### Direction
Pictures stay out. Extract the lines below from the first one through the line with "S.camera = camo", both included.

### Provided data
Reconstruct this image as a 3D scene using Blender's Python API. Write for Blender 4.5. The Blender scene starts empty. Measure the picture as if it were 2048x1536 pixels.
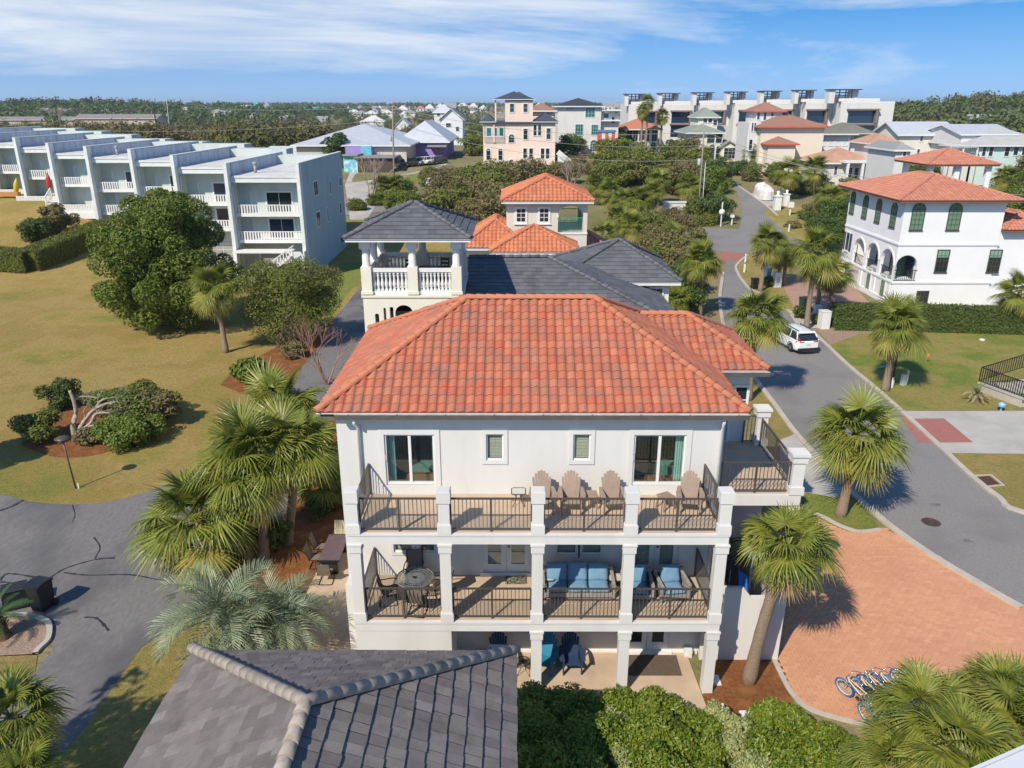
import bpy, bmesh, math, random
import numpy as np
from mathutils import Vector, Matrix
R_ = math.radians
S = bpy.context.scene
COL = S.collection
rnd = random.Random(7)

# ------------------------------------------------------------------ camera
YAW, PITCH, ROLL, FPX = -.005, .348, R_(-.05), 1547.0
CAMP = Vector((4.962, -19.943, 17.783))
_f = Vector((math.sin(YAW)*math.cos(PITCH), math.cos(YAW)*math.cos(PITCH), -math.sin(PITCH)))
_r = Vector((math.cos(YAW), -math.sin(YAW), 0)); _u = _r.cross(_f)
_r, _u = _r*math.cos(ROLL)+_u*math.sin(ROLL), _u*math.cos(ROLL)-_r*math.sin(ROLL)
cam = bpy.data.cameras.new('camera'); cam.sensor_width = 36; cam.lens = 36*FPX/2048
cam.clip_end = 12000; cam.clip_start = .1
camo = bpy.data.objects.new('camera', cam); COL.objects.link(camo)
camo.matrix_world = Matrix.Translation(CAMP) @ Matrix((_r, _u, -_f)).transposed().to_4x4()
S.camera = camo

# ------------------------------------------------------------------ light
SUN_EL, SUN_AZ = R_(42.8), math.atan2(-.574, -.819)     # azimuth of the sun, from +Y towards +X
sd = Vector((math.sin(SUN_AZ)*math.cos(SUN_EL), math.cos(SUN_AZ)*math.cos(SUN_EL), math.sin(SUN_EL)))
sl = bpy.data.lights.new('sun', 'SUN'); sl.energy = 4.35; sl.angle = R_(.53); sl.color = (1, .90, .74)
so = bpy.data.objects.new('sun', sl); COL.objects.link(so)
so.rotation_euler = (-sd).to_track_quat('-Z', 'Y').to_euler(); so.location = (0, 0, 80)
W = bpy.data.worlds.new('World'); S.world = W; W.use_nodes = True
wn, wl = W.node_tree.nodes, W.node_tree.links
wn.clear()
def N(nt, typ, **k):
    n = nt.nodes.new(typ)
    for a, b in k.items():
        if a == 'i':
            for kk, vv in b.items(): n.inputs[kk].default_value = vv
        else: setattr(n, a, b)
    return n
wt = W.node_tree
out = N(wt, 'ShaderNodeOutputWorld'); bg = N(wt, 'ShaderNodeBackground', i={1: .1})
sky = N(wt, 'ShaderNodeTexSky', sky_type='NISHITA', sun_disc=False, sun_elevation=SUN_EL, sun_rotation=SUN_AZ % (2*math.pi),
        altitude=0, air_density=1.0, dust_density=.4, ozone_density=2.2)
tc = N(wt, 'ShaderNodeTexCoord')
lift = N(wt, 'ShaderNodeVectorMath', operation='ADD'); lift.inputs[1].default_value = (0, 0, .22)
nrm = N(wt, 'ShaderNodeVectorMath', operation='NORMALIZE')
wl.new(tc.outputs['Generated'], lift.inputs[0]); wl.new(lift.outputs[0], nrm.inputs[0]); wl.new(nrm.outputs[0], sky.inputs[0])
hsv = N(wt, 'ShaderNodeHueSaturation', i={'Saturation': 1.25, 'Value': 1.0})
wl.new(sky.outputs[0], hsv.inputs['Color'])
gain = N(wt, 'ShaderNodeMix', data_type='RGBA', blend_type='MULTIPLY', i={'Factor': 1}); gain.inputs['B'].default_value = (.56, 1.16, 1.36, 1); wl.new(hsv.outputs[0], gain.inputs['A'])
# thin streaky cirrus
mp = N(wt, 'ShaderNodeMapping'); mp.inputs['Scale'].default_value = (2.2, 2.2, 13); mp.inputs['Location'].default_value = (8.87, 4.6, 1.97)
mp.inputs['Rotation'].default_value = (0, R_(3), 0)
wl.new(tc.outputs['Generated'], mp.inputs[0])
n1 = N(wt, 'ShaderNodeTexNoise', i={'Scale': .8, 'Detail': 9, 'Roughness': .62, 'Distortion': .55}); wl.new(mp.outputs[0], n1.inputs[0])
rmp = N(wt, 'ShaderNodeMapRange', i={1: .42, 2: .70, 3: 0, 4: .95}); wl.new(n1.outputs[0], rmp.inputs[0])
sx = N(wt, 'ShaderNodeSeparateXYZ'); wl.new(tc.outputs['Generated'], sx.inputs[0])
hz = N(wt, 'ShaderNodeMapRange', i={1: -.02, 2: .11, 3: .40, 4: 0}); wl.new(sx.outputs[2], hz.inputs[0])   # pale band low on the horizon
ad = N(wt, 'ShaderNodeMath', operation='MAXIMUM'); wl.new(rmp.outputs[0], ad.inputs[0]); wl.new(hz.outputs[0], ad.inputs[1])
mx = N(wt, 'ShaderNodeMix', data_type='RGBA'); mx.inputs['B'].default_value = (7.6, 7.9, 8.3, 1)
fd = N(wt, 'ShaderNodeMapRange', i={1: .16, 2: .5, 3: 1, 4: .12}); wl.new(sx.outputs[2], fd.inputs[0]); fm_ = N(wt, 'ShaderNodeMath', operation='MULTIPLY'); wl.new(ad.outputs[0], fm_.inputs[0]); wl.new(fd.outputs[0], fm_.inputs[1]); wl.new(fm_.outputs[0], mx.inputs['Factor']); wl.new(gain.outputs['Result'], mx.inputs['A'])
wl.new(mx.outputs['Result'], bg.inputs[0]); wl.new(bg.outputs[0], out.inputs[0])
S.view_settings.view_transform = 'Standard'; S.view_settings.look = 'None'
S.view_settings.exposure = .28; S.view_settings.gamma = 1; S.view_settings.use_curve_mapping = False
S.render.engine = 'CYCLES'
try:
    S.cycles.use_denoising = True; S.cycles.max_bounces = 6; S.cycles.diffuse_bounces = 3; S.cycles.glossy_bounces = 3
    S.cycles.transparent_max_bounces = 16; S.cycles.transmission_bounces = 3; S.cycles.volume_bounces = 0
    S.cycles.use_adaptive_sampling = True; S.cycles.adaptive_threshold = .015; S.cycles.caustics_reflective = False
    S.cycles.caustics_refractive = False
except Exception: pass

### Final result
Reconstruct this image as a 3D scene using Blender's Python API. Write for Blender 4.5. The Blender scene starts empty. Measure the picture as if it were 2048x1536 pixels.
import bpy, bmesh, math, random
import numpy as np
from mathutils import Vector, Matrix
R_ = math.radians
S = bpy.context.scene
COL = S.collection
rnd = random.Random(7)

# ------------------------------------------------------------------ camera
YAW, PITCH, ROLL, FPX = -.005, .348, R_(-.05), 1547.0
CAMP = Vector((4.962, -19.943, 17.783))
_f = Vector((math.sin(YAW)*math.cos(PITCH), math.cos(YAW)*math.cos(PITCH), -math.sin(PITCH)))
_r = Vector((math.cos(YAW), -math.sin(YAW), 0)); _u = _r.cross(_f)
_r, _u = _r*math.cos(ROLL)+_u*math.sin(ROLL), _u*math.cos(ROLL)-_r*math.sin(ROLL)
cam = bpy.data.cameras.new('camera'); cam.sensor_width = 36; cam.lens = 36*FPX/2048
cam.clip_end = 12000; cam.clip_start = .1
camo = bpy.data.objects.new('camera', cam); COL.objects.link(camo)
camo.matrix_world = Matrix.Translation(CAMP) @ Matrix((_r, _u, -_f)).transposed().to_4x4()
S.camera = camo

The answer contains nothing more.